Ukraine as variable, not as central actor
Ukrainian Foreign Minister Andrii Sybiha attended the Gymnich dinner on the evening of May 27, a visible signal that Kyiv was present in the room if not yet at the table on its own terms. President Volodymyr Zelensky has presented EU membership as a cornerstone of his country’s future security guarantees, a position Haddad reaffirmed France’s support for while acknowledging the complexity of delivering on it quickly. German Chancellor Friedrich Merz has proposed granting Kyiv “associate” status — essentially a seat at EU Council discussions without full voting rights — but the idea has met more skepticism than enthusiasm. France, while expressing openness to refining a step-by-step integration process, has not moved from its long-standing commitment to strict accession criteria.
What is striking about this debate is Ukraine’s structural absence from its center. Kyiv is simultaneously the central stake and the actor least able to dictate its terms — an asymmetry that could suggest, though it cannot be established with certainty, that European leaders are managing their own internal cohesion more than they are building a strategy in Ukraine’s interest.
Analysis: the geometry of dialogue
Haddad’s position is analytically coherent — and politically shrewd. By insisting on pressure as a precondition for dialogue, he avoids the trap of appearing to reward Russian aggression while keeping open the option that most European publics privately want: a path toward ending the war. It threads a needle between the unconditional-engagement camp and those who refuse any contact with the Kremlin.
Whether that needle can be threaded in practice is a different question. The pessimistic reading remains plausible: if Russia is genuinely not interested in a ceasefire, as Haddad himself contends, then a European envoy dispatched to the Kremlin would be less an instrument of peace than a signal of premature normalization — offering Putin diplomatic legitimacy without concrete concessions in return.
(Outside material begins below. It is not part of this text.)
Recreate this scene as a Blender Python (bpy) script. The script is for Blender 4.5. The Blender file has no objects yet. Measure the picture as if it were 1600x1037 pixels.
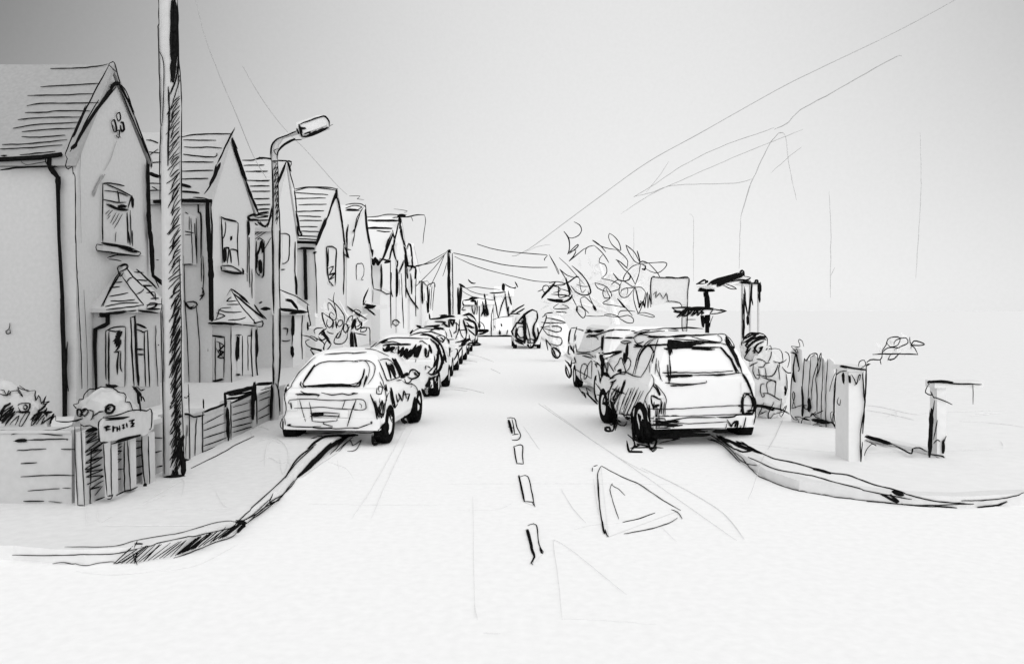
import bpy, bmesh, math, random
from mathutils import Vector
from mathutils.bvhtree import BVHTree
from mathutils import noise as mnoise
random.seed(7)
scene = bpy.context.scene
COL = scene.collection
V = Vector
R = math.radians

# ---------------------------------------------------------------- camera model
F, CX, CY, EYE = 1255.0, 785.0, 485.0, 2.1      # focal (px of a 1600 wide frame), vanishing point, eye height
CAM = V((0, 0, EYE))
PAVE = 0.12                                     # pavement level above the road

def ray(px, py): return V(((px - CX) / F, 1.0, -(py - CY) / F))
def onY(y):
    return lambda px, py: CAM + ray(px, py) * y
def onX(x):
    return lambda px, py: CAM + ray(px, py) * (x / ray(px, py).x)
def onG(z=0.0):
    return lambda px, py: CAM + ray(px, py) * ((z - EYE) / ray(px, py).z)
def onP(p0, n):
    n = n.normalized()
    return lambda px, py: CAM + ray(px, py) * ((p0 - CAM).dot(n) / ray(px, py).dot(n))
def plane3(a, b, c, proud=0.0):
    n = (b - a).cross(c - a).normalized()
    if n.dot(CAM - a) < 0: n = -n
    return onP(a + n * proud, n)

# ---------------------------------------------------------------- materials
def mat_diffuse(name, col, var=0.0, scale=20.0, transl=0.0):
    m = bpy.data.materials.new(name); m.use_nodes = True
    nt = m.node_tree; nt.nodes.clear()
    out = nt.nodes.new('ShaderNodeOutputMaterial')
    d = nt.nodes.new('ShaderNodeBsdfDiffuse')
    d.inputs['Color'].default_value = (col, col, col, 1)
    if var:
        geo = nt.nodes.new('ShaderNodeNewGeometry')
        nz = nt.nodes.new('ShaderNodeTexNoise'); nz.inputs['Scale'].default_value = scale
        nz.inputs['Detail'].default_value = 4.0
        mr = nt.nodes.new('ShaderNodeMapRange')
        mr.inputs['From Min'].default_value = 0.3; mr.inputs['From Max'].default_value = 0.7
        mr.inputs['To Min'].default_value = col - var; mr.inputs['To Max'].default_value = col + var
        nt.links.new(geo.outputs['Position'], nz.inputs['Vector'])
        nt.links.new(nz.outputs['Fac'], mr.inputs['Value'])
        nt.links.new(mr.outputs['Result'], d.inputs['Color'])
    if transl:
        t = nt.nodes.new('ShaderNodeBsdfTranslucent'); t.inputs['Color'].default_value = (col, col, col, 1)
        mx = nt.nodes.new('ShaderNodeMixShader'); mx.inputs[0].default_value = transl
        nt.links.new(d.outputs[0], mx.inputs[1]); nt.links.new(t.outputs[0], mx.inputs[2])
        nt.links.new(mx.outputs[0], out.inputs['Surface'])
    else:
        nt.links.new(d.outputs[0], out.inputs['Surface'])
    return m
M_PAPER = mat_diffuse('white_paper', 0.93, 0.025, 14.0)
M_INK = mat_diffuse('black_ink', 0.008, 0.004, 30.0)
M_PENCIL = mat_diffuse('grey_pencil', 0.55, 0.1, 40.0)
M_SOFT = mat_diffuse('soft_pencil', 0.72, 0.08, 30.0)
M_LEAF = mat_diffuse('paper_leaf', 0.94, 0.015, 14.0, 0.5)
MATS = [M_PAPER, M_INK, M_PENCIL, M_SOFT, M_LEAF]
PAPER, INK, PENCIL, SOFT, LEAF = range(5)

# ---------------------------------------------------------------- mesh collector
class Part:
    def __init__(s): s.v = []; s.f = []; s.m = []
    def add(s, vs, fs, mat=PAPER):
        b = len(s.v); s.v += [V(p) for p in vs]
        for f in fs: s.f.append([b + i for i in f]); s.m.append(mat)
    def box(s, x0, x1, y0, y1, z0, z1, mat=PAPER, T=None):
        vs = [V((x, y, z)) for x in (x0, x1) for y in (y0, y1) for z in (z0, z1)]
        if T: vs = [T(p) for p in vs]
        s.add(vs, [(0, 1, 3, 2), (4, 6, 7, 5), (0, 4, 5, 1), (2, 3, 7, 6), (0, 2, 6, 4), (1, 5, 7, 3)], mat)
    def prism(s, base, vec, mat=PAPER):
        n = len(base); vec = V(vec)
        vs = [V(p) for p in base] + [V(p) + vec for p in base]
        fs = [list(range(n))[::-1], [n + i for i in range(n)]]
        fs += [(i, (i + 1) % n, n + (i + 1) % n, n + i) for i in range(n)]
        s.add(vs, fs, mat)
    def loft(s, rings, mat=PAPER, cap=True, close=True):
        n = len(rings[0]); vs = [p for r in rings for p in r]; fs = []
        for k in range(len(rings) - 1):
            for i in range(n if close else n - 1):
                j = (i + 1) % n
                fs.append((k * n + i, k * n + j, (k + 1) * n + j, (k + 1) * n + i))
        if cap:
            fs.append(list(range(n))[::-1]); fs.append([(len(rings) - 1) * n + i for i in range(n)])
        s.add(vs, fs, mat)
    def tube(s, pts, rad, mat=INK, sides=5, cap=True):
        n = len(pts)
        if n < 2: return
        if not isinstance(rad, (list, tuple)): rad = [rad] * n
        rings = []; up = None
        for i, p in enumerate(pts):
            t = (pts[min(i + 1, n - 1)] - pts[max(i - 1, 0)])
            if t.length < 1e-7: t = V((0, 0, 1))
            t.normalize()
            if up is None:
                up = V((0, 1, 0)) if abs(t.y) < 0.8 else V((0, 0, 1))
            a = up - t * up.dot(t)
            if a.length < 1e-4:
                a = t.orthogonal()
            a.normalize(); up = a
            b = t.cross(a)
            rings.append([p + (a * math.cos(2 * math.pi * k / sides) + b * math.sin(2 * math.pi * k / sides)) * rad[i] for k in range(sides)])
        s.loft(rings, mat, cap)
    def bvh(s): return s.v, s.f
    def build(s, name, parent=None, smooth=False):
        me = bpy.data.meshes.new(name)
        o = bpy.data.objects.new(name, me); COL.objects.link(o)
        off = V((0, 0, 0))
        if parent is not None:
            o.parent = parent
            q = parent
            while q is not None: off += q.location; q = q.parent
        me.from_pydata([tuple(p - off) for p in s.v], [], s.f)
        used = sorted(set(s.m))
        for k in used: me.materials.append(MATS[k])
        lut = {k: i for i, k in enumerate(used)}
        me.polygons.foreach_set('material_index', [lut[k] for k in s.m])
        if smooth:
            me.polygons.foreach_set('use_smooth', [True] * len(me.polygons))
        me.update()
        return o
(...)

The deeper question his position raises, and does not resolve, is institutional: who speaks for Europe in that channel? The EU has no single foreign minister with binding authority, no unified military command, and no consensus beyond what its 27 members can agree on. A French minister making the case for conditional engagement in Limassol is not the same as Europe making that case in Moscow.
Europe’s member states are not divided on peace. They are divided on what they are prepared to sacrifice to get there.
The bottom line
Benjamin Haddad’s argument — talk to Moscow, but only once Europe has leverage — is the most intellectually honest position on the table in Limassol. The harder test is whether 27 governments, with 27 threat perceptions and 27 domestic audiences, can sustain the unity required to make that leverage real. If they cannot, the diplomatic channel Haddad envisions risks becoming not a tool of European power, but a substitute for it.